• EXERCISE TASK: Your task is to reproduce, verbatim and without pictures, the lines from the opening of the listing through the line containing "m = MB(CAB); m.loft([[(p, max(0, q), z)".

Begin INFORMATION PROVIDED

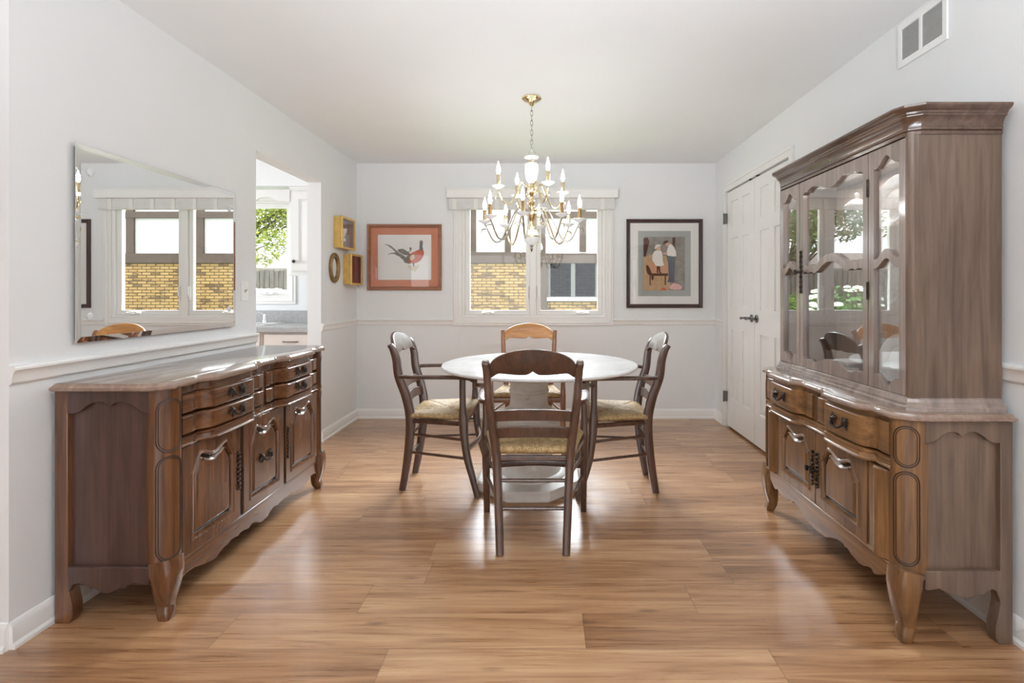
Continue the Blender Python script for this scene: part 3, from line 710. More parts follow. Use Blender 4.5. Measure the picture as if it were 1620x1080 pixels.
# ------------------------------------------------------------------ sideboard
def sideboard():
    L, D = 1.33, 0.40
    t = thing('sideboard', 'long walnut sideboard with serpentine drawers along the left wall', 'sideboard', (XL+0.023, 1.86, 0), R(90))
    gs = [(0.09, 0.655), (0.675, 1.24)]; f = groups_f(D, gs, 0.027)
    m = MB(CAB); m.box(0.018, L-0.018, 0, D-0.035, 0.13, 0.845); m.build('carcass', M['wood_side'], t)
    # top with moulded serpentine edge
    def fs(u): return f(u)+0.018
    def outline():
        pts = [(-0.022, 0.0), (-0.022, D-0.05), (-0.012, D-0.01), (0.03, D+0.022)]
        pts += [(0.05+(L-0.1)*i/90, fs(0.05+(L-0.1)*i/90)) for i in range(91)]
        pts += [(L-0.03, D+0.022), (L+0.012, D-0.01), (L+0.022, D-0.05), (L+0.022, 0.0)]
        return pts
    ol = outline()
    m = MB(CAB); m.loft([[(p, max(0, q), z) for p, q in offset(ol, o_)] for o_, z in ((0.012, 0.845), (0.004, 0.847), (0.0, 0.852), (0.0, 0.860), (0.005, 0.864), (0.008, 0.868), (0.011, 0.873), (0.016, 0.875))])
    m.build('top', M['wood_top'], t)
    m = MB(CAB); slab(m, 0.085, L-0.085, f, [(0.814, -0.012), (0.846, -0.012)], 0.05, 90); m.build('frieze', M['wood_h'], t)
    # drawers
    for (a, b) in gs:
        for z0, z1 in ((0.735, 0.812), (0.652, 0.729)):
            m = MB(CAB); slab(m, a+0.004, b-0.004, f, [(z0, -0.010), (z0+0.004, -0.003), (z0+0.008, 0.0), (z1-0.008, 0.0), (z1-0.004, -0.003), (z1, -0.010)], 0.06, 44)
            d = m.build('drawer', M['wood_h'], t); c = (a+b)/2
            pull(d, c, f(c)-0.001, (z0+z1)/2+0.004)
    m = MB(CAB); slab(m, 0.085, L-0.085, f, [(0.609, -0.006), (0.612, 0.002), (0.618, 0.004), (0.622, 0.0), (0.638, -0.002), (0.642, 0.003), (0.647, 0.003), (0.650, -0.006)], 0.05, 90); m.build('rail', M['wood_h'], t)
    m = MB(CAB); m.box(0.653, 0.677, D-0.06, D-0.008, 0.648, 0.815); m.build('divider', M['wood_v'], t, bev=0.003)
    for a, b in ((0.462, 0.488), (0.848, 0.872)): MB(CAB).box(a, b, D-0.06, D-0.006, 0.189, 0.607).build('door_stile', M['inlay'], t, bev=0.003)
    for i, (a, b) in enumerate(((0.092, 0.460), (0.490, 0.846), (0.874, 1.240))):
        d = panel_door(t, a, b, 0.187, 0.607, D, M['wood_v'], 0.072)
        if i == 0: escutcheon(d, b-0.014, D, 0.40)
        if i == 1: pull(d, (a+b)/2, D, 0.40)
        if i == 2: escutcheon(d, a+0.014, D, 0.40)
    half = [(0.06, 0.19), (0.06, 0.07), (0.078, 0.078), (0.09, 0.108), (0.12, 0.118), (0.16, 0.117), (0.23, 0.096), (0.28, 0.086), (0.305, 0.086), (0.33, 0.098), (0.37, 0.106), (0.377, 0.098), (0.40, 0.112), (0.445, 0.108), (0.454, 0.099), (0.47, 0.112), (0.52, 0.107), (0.53, 0.097), (0.56, 0.11), (0.59, 0.106), (0.63, 0.084), (0.665, 0.08)]
    m = MB(CAB); m.prism(mirror_poly(half, L/2), D-0.03, D-0.004, UZ); m.box(0.08, L-0.08, D-0.02, D+0.002, 0.178, 0.187); m.build('apron', M['wood_h'], t, bev=0.003)
    prof = [(0, 0.345), (0.004, 0.368), (0.022, 0.394), (0.055, 0.410), (0.078, 0.406), (0.088, 0.398)]
    for fl in (None, L):
        corner_post(t, prof, 0.19, 0.846, M['wood_v'], [(0.615, 0.812), (0.215, 0.60)], fl)
        fx = (lambda u: u) if fl is None else (lambda u: fl-u)
        cabriole(t, fx(0.045), 0.370, 0.215, M['wood_v'], (-0.03 if fl is None else 0.03), 0.03, 0.046)
        # side frame and panel
        e = 0.012
        def sx(a): return a if fl is None else L-a
        m = MB(CAB); pts = [(0.045, 0.846), (0.045, 0.765), (0.06, 0.762)] + cr([(0.06, 0.762), (0.09, 0.770), (0.12, 0.793), (0.155, 0.806), (0.185, 0.801), (0.202, 0.790), (0.219, 0.801), (0.25, 0.806), (0.285, 0.793), (0.315, 0.770), (0.336, 0.762)], 4)[1:] + [(0.344, 0.765), (0.344, 0.846)]
        m.prism(pts, sx(0.0), sx(0.02), WZ); sp = m.build('side_rail', M['wood_side'], t, bev=0.003)
        m = MB(CAB); m.prism([(0.045, 0.205), (0.344, 0.205), (0.344, 0.15), (0.336, 0.14), (0.32, 0.143), (0.29, 0.147), (0.262, 0.136), (0.255, 0.126), (0.235, 0.128), (0.2, 0.110), (0.17, 0.112), (0.14, 0.128), (0.13, 0.124), (0.12, 0.135), (0.09, 0.146), (0.065, 0.14), (0.05, 0.11), (0.045, 0.08)], sx(0.0), sx(0.02), WZ)
        m.build('side_apron', M['wood_side'], t, bev=0.003)
        m = MB(CAB); m.prism([(0.0, 0.0), (0.052, 0.0), (0.064, 0.02), (0.064, 0.06), (0.053, 0.11), (0.047, 0.15), (0.047, 0.846), (0.0, 0.846)], sx(0.0), sx(0.045), WZ); m.build('leg', M['wood_v'], t, bev=0.003)
    return t
sideboard()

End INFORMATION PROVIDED

• EXERCISE OUTPUT:
Continue the Blender Python script for this scene: part 3, from line 710. More parts follow. Use Blender 4.5. Measure the picture as if it were 1620x1080 pixels.
# ------------------------------------------------------------------ sideboard
def sideboard():
    L, D = 1.33, 0.40
    t = thing('sideboard', 'long walnut sideboard with serpentine drawers along the left wall', 'sideboard', (XL+0.023, 1.86, 0), R(90))
    gs = [(0.09, 0.655), (0.675, 1.24)]; f = groups_f(D, gs, 0.027)
    m = MB(CAB); m.box(0.018, L-0.018, 0, D-0.035, 0.13, 0.845); m.build('carcass', M['wood_side'], t)
    # top with moulded serpentine edge
    def fs(u): return f(u)+0.018
    def outline():
        pts = [(-0.022, 0.0), (-0.022, D-0.05), (-0.012, D-0.01), (0.03, D+0.022)]
        pts += [(0.05+(L-0.1)*i/90, fs(0.05+(L-0.1)*i/90)) for i in range(91)]
        pts += [(L-0.03, D+0.022), (L+0.012, D-0.01), (L+0.022, D-0.05), (L+0.022, 0.0)]
        return pts
    ol = outline()
    m = MB(CAB); m.loft([[(p, max(0, q), z) for p, q in offset(ol, o_)] for o_, z in ((0.012, 0.845), (0.004, 0.847), (0.0, 0.852), (0.0, 0.860), (0.005, 0.864), (0.008, 0.868), (0.011, 0.873), (0.016, 0.875))])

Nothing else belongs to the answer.